Homogeneous-charge, compression-ignition (HCCI) combustion is triggered by spontaneous ignition in diluted homogeneous mixtures and has a gradual trend thanks to suitable solutions. It is considered a very effective way to reduce engine pollutant emissions, however only experimental prototypes have been based on this concept, except for a few small two-stroke engines. HCCI combustion is feasible with fuels both for S.I. and for C.I. engines, but currently it does not cover the whole engine operating field, thus the engine must be built to operate also as a conventional engine. In order to obtain a gradual combustion and not a simultaneous reaction (as it would be in spontaneously ignited homogeneous mixture), lean mixture is used and appropriate solutions, as Exhaust Gas Recirculation (EGR), are necessary. However, the admission of exhaust gas into the cylinder goes to detriment of engine maximum mean effective pressure.
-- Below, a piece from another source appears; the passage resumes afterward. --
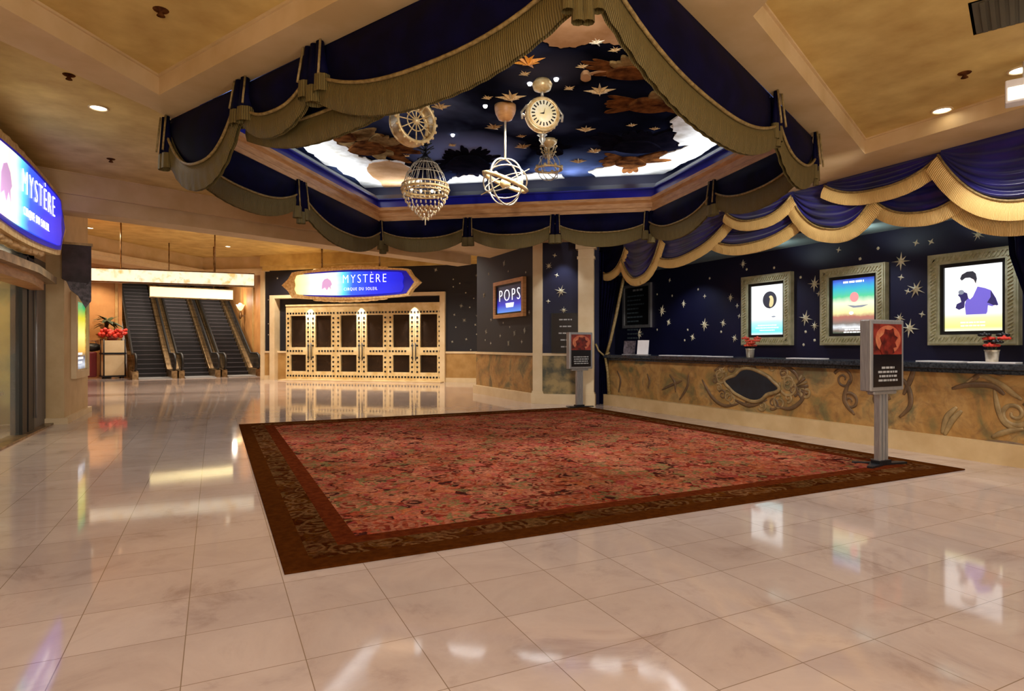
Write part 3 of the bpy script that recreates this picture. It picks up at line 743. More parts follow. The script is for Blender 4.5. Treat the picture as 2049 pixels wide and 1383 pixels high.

This paper concerns a preliminary study of an innovative concept to control HCCI combustion in Diesel-fuelled engines, apart from exhaust gas presence, the function of which is limited to NOx emission control. The main purpose of the research is the obtaining of Diesel HCCI combustion also with high mean effective pressures rendering the combustion behaviour more controllable as well. The concept consists in forming a pre-compressed homogenous charge outside the cylinder and in gradually admitting it into the cylinder during the combustion process. In this way, combustion can be controlled by the flow rate transfer and high pressure gradients, typical of common HCCI combustion, can be limited as well. A first analysis has been done, considering a cylinder filled with a perfectly stirred mixture of air and diesel fuel through a transfer duct, only to test the validity of the concept, regardless of which effective solution will be adopted. Both Two and Four Stroke operations have been considered to realize the concept. Results in terms of pressure, heat release rate, temperature and emission production have pointed out the validity of the concept. Especially the Two Stroke solution produces more soot than the conventional Diesel, pointing out that the air-fuel mixing is probably not optimized. Regarding NOx emissions, both the proposed solutions give better results than the conventional Diesel engine.